| DIRECTION |
A line counts if it contains the word "this" at least once. State how many such lines the records contain, giving the number alone.

— START RECORDED DATA —

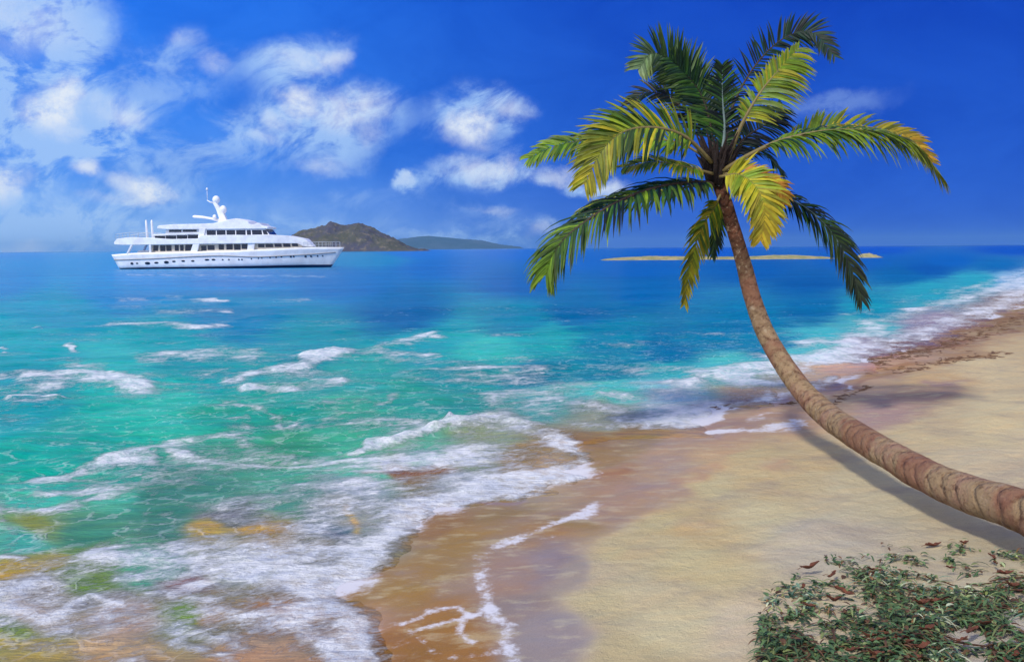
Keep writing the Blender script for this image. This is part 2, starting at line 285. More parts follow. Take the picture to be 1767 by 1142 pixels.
def stroke_field(U, V, lst, k=None):
    out = np.zeros(U.shape)
    if k is None: k = 1.0
    for pts, w, s in lst:
        q = [UV(*p) for p in pts]
        # a stroke is wider along the view than across in the world, as foam lying flat is
        d = seg_dist(U / 1.9, V, [(a / 1.9, b) for a, b in q])
        g = s * np.exp(-(d / (w * k)) ** 2)
        out = np.maximum(out, g) + .35 * np.minimum(out, g)
    return out
def fields(X, Y):
    Yc = np.maximum(Y, .6)
    U = X / Yc * F; V = CAMH * F / Yc
    # wobble
    wu = (fbm(X * .9 + 3, Y * .9, 4) - .5) * 2; wv = (fbm(X * .9 + 50, Y * .9 + 20, 4) - .5) * 2
    amp = np.clip(V, 2, 500)
    U2 = U + wu * 26 * np.clip(V / 120, .15, 1.3); V2 = V + wv * .07 * amp
    col = np.zeros(X.shape + (3,)); ws = np.zeros(X.shape)
    for (a, b), c in zip(cpu, cpc):
        sv = .35 + 1.0 * min(b / 120.0, 1.0)
        d2 = ((U2 - a) / 2.5) ** 2 + ((V2 - b) / sv) ** 2
        w = 1 / (d2 + 30) ** 2.2
        col += w[..., None] * c; ws += w
    col /= ws[..., None]
    for pts, w, c, s in BR:
        q = [UV(*p) for p in pts]
        d = seg_dist(U2 / 1.9, V2, [(a / 1.9, b) for a, b in q])
        g = (s * np.exp(-(d / w) ** 2))[..., None]
        cl_ = np.array(lin(c)); cl_[2] *= .78
        col = col * (1 - g) + cl_ * g
    wm = .25 + 2.0 * np.clip(fbm(X * .7 * (1 + 0 * Y) + 31, Y * .7 + 8, 4) - .12, 0, 1); im = .45 + 1.1 * fbm(X * 1.6 + 71, Y * 1.1 + 3, 4)
    fo = stroke_field(U + wu * 12 * np.clip(V / 120, .1, 1.3), V + wv * .05 * amp, FO_REFL, wm) * im
    la = stroke_field(U + wu * 16, V + wv * .045 * amp, LACE, wm * 1.3) * im
    s = -seg_dist(X, Y, shp, True)                       # metres, + on land
    s = -s                                               # + seaward
    s = s + (fbm(X * 1.3, Y * 1.3, 4) - .5) * .9 * np.clip(Y / 10, .4, 3)
    return col, fo, la, s, U, V
def bed(X, Y, s):
    land = np.clip(-s, 0, None); sea = np.clip(s, 0, None)
    z = .32 * (1 - np.exp(-land / 7.0)) - np.minimum(.07 * sea, 3.0)
    z = z + (fbm(X * .5, Y * .5, 4) - .5) * .22 * sstep(.8, 5, land) + (fbm(X * 2.2, Y * 2.2, 3) - .5) * .05 * sstep(.6, 3, land)
    return z
def zland(x, y):
    X = np.array([x], float); Y = np.array([y], float)
    s = seg_dist(X, Y, shp, True) + (fbm(X * 1.3, Y * 1.3, 4) - .5) * .9 * np.clip(Y / 10, .4, 3)
    return float(bed(X, Y, s)[0])

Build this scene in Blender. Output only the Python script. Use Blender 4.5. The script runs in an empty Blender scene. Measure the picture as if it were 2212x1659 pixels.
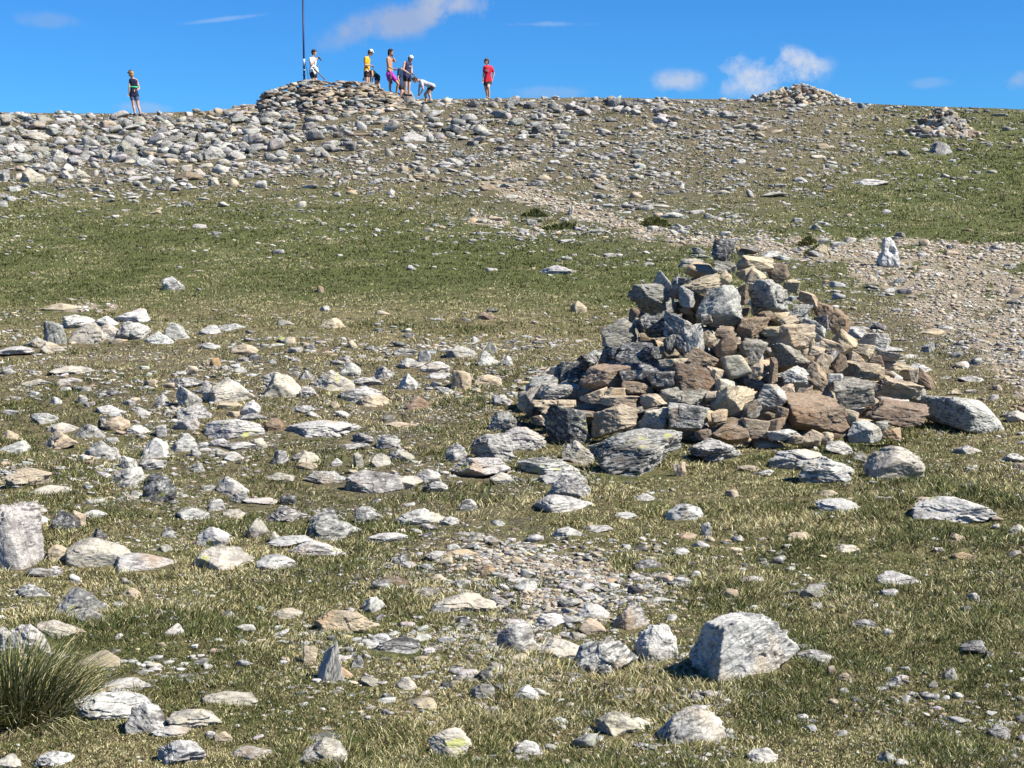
import bpy, math, random
import numpy as np
from mathutils import Vector, Matrix
R = math.radians
random.seed(11); rng = np.random.default_rng(11)
scene = bpy.context.scene
C = scene.collection
# ------------------------------------------------------------- camera, sky, sun
F = 1407.0; PITCH = 6.69; EYE = 1.6
cam_d = bpy.data.cameras.new('camera'); cam = bpy.data.objects.new('camera', cam_d); C.objects.link(cam)
cam.location = (0, 0, EYE); cam.rotation_euler = (R(90 - PITCH), 0, 0)
cam_d.sensor_width = 36; cam_d.lens = 36 * F / 1024; cam_d.clip_end = 4000; cam_d.clip_start = 0.05
scene.camera = cam
SUN_EL, SUN_AZ = 48.0, 111.0          # azimuth clockwise from +Y (the view direction)
w = bpy.data.worlds.new('World'); scene.world = w; w.use_nodes = True
nt = w.node_tree; N = nt.nodes; L = nt.links
for n in list(N): N.remove(n)
def nd(t, **k):
    n = N.new(t)
    for a, b in k.items(): setattr(n, a, b)
    return n
sky = nd('ShaderNodeTexSky', sky_type='NISHITA', sun_disc=False, sun_elevation=R(SUN_EL), sun_rotation=R(SUN_AZ),
         altitude=900, air_density=1.0, dust_density=0.15, ozone_density=3.5)
hs = nd('ShaderNodeMixRGB', blend_type='MULTIPLY'); hs.inputs[0].default_value = 1.0
hs.inputs[2].default_value = (0.24, 0.70, 1.22, 1)
L.new(sky.outputs[0], hs.inputs[1])
geo = nd('ShaderNodeTexCoord')
nrm = nd('ShaderNodeVectorMath', operation='NORMALIZE'); L.new(geo.outputs['Generated'], nrm.inputs[0])
def vdir(u, v):
    th = R(PITCH); a, b = (u - 512) / F, -(v - 384) / F
    d = Vector((a, math.cos(th) + b * math.sin(th), -math.sin(th) + b * math.cos(th)))
    return d.normalized()
def math_(op, a, b=None, clamp=False):
    n = nd('ShaderNodeMath', operation=op, use_clamp=clamp)
    for i, x in enumerate((a, b)):
        if x is None: continue
        if isinstance(x, (int, float)): n.inputs[i].default_value = x
        else: L.new(x, n.inputs[i])
    return n.outputs[0]
nz = nd('ShaderNodeTexNoise'); nz.inputs['Scale'].default_value = 30; nz.inputs['Detail'].default_value = 7; nz.inputs['Roughness'].default_value = .62
L.new(nrm.outputs[0], nz.inputs['Vector'])
col = hs.outputs[0]
# small clouds: centre, half width, half height (radians of view), tilt, density
for (u, v, ru, rv, tilt, dens, cc) in ((405, 20, 105, 24, 14, 1.0, (.50, .58, .80)), (462, 2, 55, 26, 10, 1., (.62, .68, .86)), (768, 74, 70, 30, 3, 1.3, (.88, .90, 1.0)),
        (800, 60, 30, 16, -20, 1.0, (.88, .90, 1.0)), (680, 81, 38, 15, 0, 1., (.72, .78, .95)), (45, 20, 45, 10, 0, .4, (.45, .58, .85)), (1017, 80, 22, 14, 20, .8, (.55, .66, .92)),
        (150, 108, 40, 8, 0, .5, (.55, .66, .92)), (545, 24, 60, 4, 0, .35, (.75, .85, 1)), (225, 19, 50, 3, 8, .35, (.75, .85, 1)), (930, 83, 25, 7, 0, .3, (.6, .7, .95)), (545, 93, 60, 9, 0, .35, (.6, .7, .95))):
    c = vdir(u, v); rt = Vector((c.y, -c.x, 0)).normalized(); up = rt.cross(c).normalized()
    ct, st = math.cos(R(tilt)), math.sin(R(tilt)); e1 = rt * ct + up * st; e2 = up * ct - rt * st
    def dotn(e):
        n = nd('ShaderNodeVectorMath', operation='DOT_PRODUCT'); L.new(nrm.outputs[0], n.inputs[0]); n.inputs[1].default_value = e; return n.outputs['Value']
    x = math_('DIVIDE', dotn(e1), ru / F); y = math_('DIVIDE', math_('SUBTRACT', dotn(e2), 0.0), rv / F)
    front = math_('GREATER_THAN', dotn(c), 0.5)
    r2 = math_('ADD', math_('MULTIPLY', x, x), math_('MULTIPLY', y, y))
    m = math_('SUBTRACT', 1.0, math_('SQRT', r2), True)
    m2 = math_('ADD', math_('MULTIPLY', m, 1.5), math_('MULTIPLY', math_('SUBTRACT', nz.outputs[0], .56), 4.2))
    m3 = math_('MULTIPLY', math_('MULTIPLY', m2, math_('MULTIPLY', m, 2.2, True), True), math_('MULTIPLY', front, dens * .72), True)
    mx = nd('ShaderNodeMixRGB'); L.new(m3, mx.inputs[0]); L.new(col, mx.inputs[1]); mx.inputs[2].default_value = (cc[0] * 7, cc[1] * 7.1, cc[2] * 7, 1)
    col = mx.outputs[0]
bg = nd('ShaderNodeBackground'); bg.inputs[1].default_value = 0.058; L.new(col, bg.inputs[0])
wo = nd('ShaderNodeOutputWorld'); L.new(bg.outputs[0], wo.inputs[0])
sd = bpy.data.lights.new('sun', 'SUN'); sd.energy = 5.0; sd.angle = R(0.53); sd.color = (1.0, .945, .855)
so = bpy.data.objects.new('sun', sd); C.objects.link(so)
sdir = Vector((math.sin(R(SUN_AZ)) * math.cos(R(SUN_EL)), math.cos(R(SUN_AZ)) * math.cos(R(SUN_EL)), math.sin(R(SUN_EL))))
so.rotation_euler = sdir.to_track_quat('Z', 'Y').to_euler()
scene.view_settings.view_transform = 'Standard'; scene.view_settings.look = 'None'
scene.view_settings.exposure = 1.02; scene.view_settings.gamma = 1.0
scene.render.engine = 'CYCLES'
scene.cycles.max_bounces = 4; scene.cycles.diffuse_bounces = 2

# ------------------------------------------------------------- helpers
def tag(o, label=None, cat=None, group=None, kind=None):
    if label: o['label'] = label
    if cat: o['category'] = cat
    if group: o['group'] = group
    if kind: o['kind'] = kind
    return o
TH = R(PITCH); CT, ST = math.cos(TH), math.sin(TH)
def ray(u, v):
    a = (np.asarray(u, float) - 512) / F; b = -(np.asarray(v, float) - 384) / F
    y = CT + b * ST; z = -ST + b * CT
    return a / y, z / y                 # per metre of y
def project(x, y, z):
    zz = z - EYE
    dep = y * CT - zz * ST; up = y * ST + zz * CT
    dep = np.maximum(dep, .05)
    return 512 + F * x / dep, 384 - F * up / dep, dep
def hsh(i, j, k, s):
    h = (i * 374761393 + j * 668265263 + k * 2147483647 + s * 974634777) & 0xFFFFFFFF
    h = ((h ^ (h >> 13)) * 1274126177) & 0xFFFFFFFF
    h = h ^ (h >> 16)
    return (h & 0xFFFFFF) / float(0xFFFFFF)
def vnoise(p, s=0):
    p = np.asarray(p, float); i = np.floor(p).astype(np.int64); f = p - i; f = f * f * (3 - 2 * f)
    out = 0
    for a in (0, 1):
        for b in (0, 1):
            for c in (0, 1):
                wt = (f[..., 0] if a else 1 - f[..., 0]) * (f[..., 1] if b else 1 - f[..., 1]) * (f[..., 2] if c else 1 - f[..., 2])
                out = out + wt * hsh(i[..., 0] + a, i[..., 1] + b, i[..., 2] + c, s)
    return out * 2 - 1
def fbm(p, o=3, s=0, g=.5):
    t = 0; a = 1
    for k in range(o): t = t + a * vnoise(p * 2.03 ** k + 7.3 * k, s + k); a *= g
    return t
def fbm2(x, y, o=3, s=0):
    return fbm(np.stack([x, y, np.zeros_like(x)], -1), o, s)

# ------------------------------------------------------------- terrain
PD = np.array([3.8, 6, 8, 10, 13, 16, 20, 27, 35, 43, 50, 55, 59, 62, 68, 80, 100, 150, 300, 900.])
PR = np.array([0, 0, 0, 0, 372, 332, 294, 243, 201, 165, 137, 119, 107.5, 104.3, 104.5, 0, 0, 0, 0, 0.])
PZ = []
for d, r_ in zip(PD, PR):
    if r_ > 0: PZ.append(EYE + d * float(ray(512, r_)[1]))
    else: PZ.append(0.0)
PZ[15:] = [PZ[14] + .45, PZ[14] - .2, PZ[14] - 6, PZ[14] - 45, PZ[14] - 160]
PD2 = np.concatenate([[-400, -100, -20, 0], PD]); PZ2 = np.concatenate([[-60, -12, -1.2, -.05], PZ])
def pchip_slopes(x, y):
    h = np.diff(x); dl = np.diff(y) / h; m = np.zeros_like(y)
    for k in range(1, len(x) - 1):
        if dl[k-1] * dl[k] > 0:
            w1 = 2 * h[k] + h[k-1]; w2 = h[k] + 2 * h[k-1]; m[k] = (w1 + w2) / (w1 / dl[k-1] + w2 / dl[k])
    m[0] = dl[0]; m[-1] = dl[-1]; return m
PM = pchip_slopes(PD2, PZ2)
def prof(y):
    y = np.clip(y, PD2[0], PD2[-1] - 1e-6); k = np.clip(np.searchsorted(PD2, y, 'right') - 1, 0, len(PD2) - 2)
    h = PD2[k+1] - PD2[k]; t = (y - PD2[k]) / h
    return (2*t**3-3*t**2+1) * PZ2[k] + (t**3-2*t**2+t) * h * PM[k] + (-2*t**3+3*t**2) * PZ2[k+1] + (t**3-t**2) * h * PM[k+1]
CU = np.array([-900, 0, 290, 450, 560, 700, 900, 1050, 1250, 1500, 1650, 1800, 1900, 2050, 2212, 3300]) * .463
CR = np.array([122, 115.5, 116, 113.5, 109, 104.5, 101.5, 100.5, 99.5, 101, 101.5, 104, 106.5, 109.5, 112, 135])
def sm(a, b, x):
    t = np.clip((x - a) / (b - a), 0, 1); return t * t * (3 - 2 * t)
def T(x, y):
    x = np.asarray(x, float); y = np.asarray(y, float)
    z = prof(y)
    yy = np.maximum(y, 8); u = 512 + F * x / yy
    off = -(np.interp(u, CU, CR) - 105.5) / F * 60
    z = z + off * sm(25, 57, y)
    near = np.exp(-np.maximum(y, 0) / 25)
    z = z + fbm2(x * .9, y * .9, 2, 3) * (.022 * near + .012) + fbm2(x * .22, y * .22, 2, 5) * .05 * sm(9, 25, np.abs(y)) * (1 - .6 * sm(50, 60, y))
    z = z + fbm2(x * 4.2, y * 4.2, 2, 9) * .020 + vnoise(np.stack([x * 12, y * 12, x * 0], -1), 4) * .010 * near
    return z
def hit(u, v, surf=None, y0=3.0, y1=62.0, n=1600):
    """first point of the surface on the pixel's ray (or the nearest miss)"""
    surf = surf or T
    a, b = ray(u, v); ys = y0 * (y1 / y0) ** np.linspace(0, 1, n)
    g = EYE + b * ys - surf(a * ys, ys)
    k = np.where(g < 0)[0]; k = k[0] if len(k) else int(np.argmin(g))
    y = ys[k]; return float(a * y), float(y), float(surf(np.array([a * y]), np.array([y]))[0])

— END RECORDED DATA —

| FINISHED EXERCISE |
2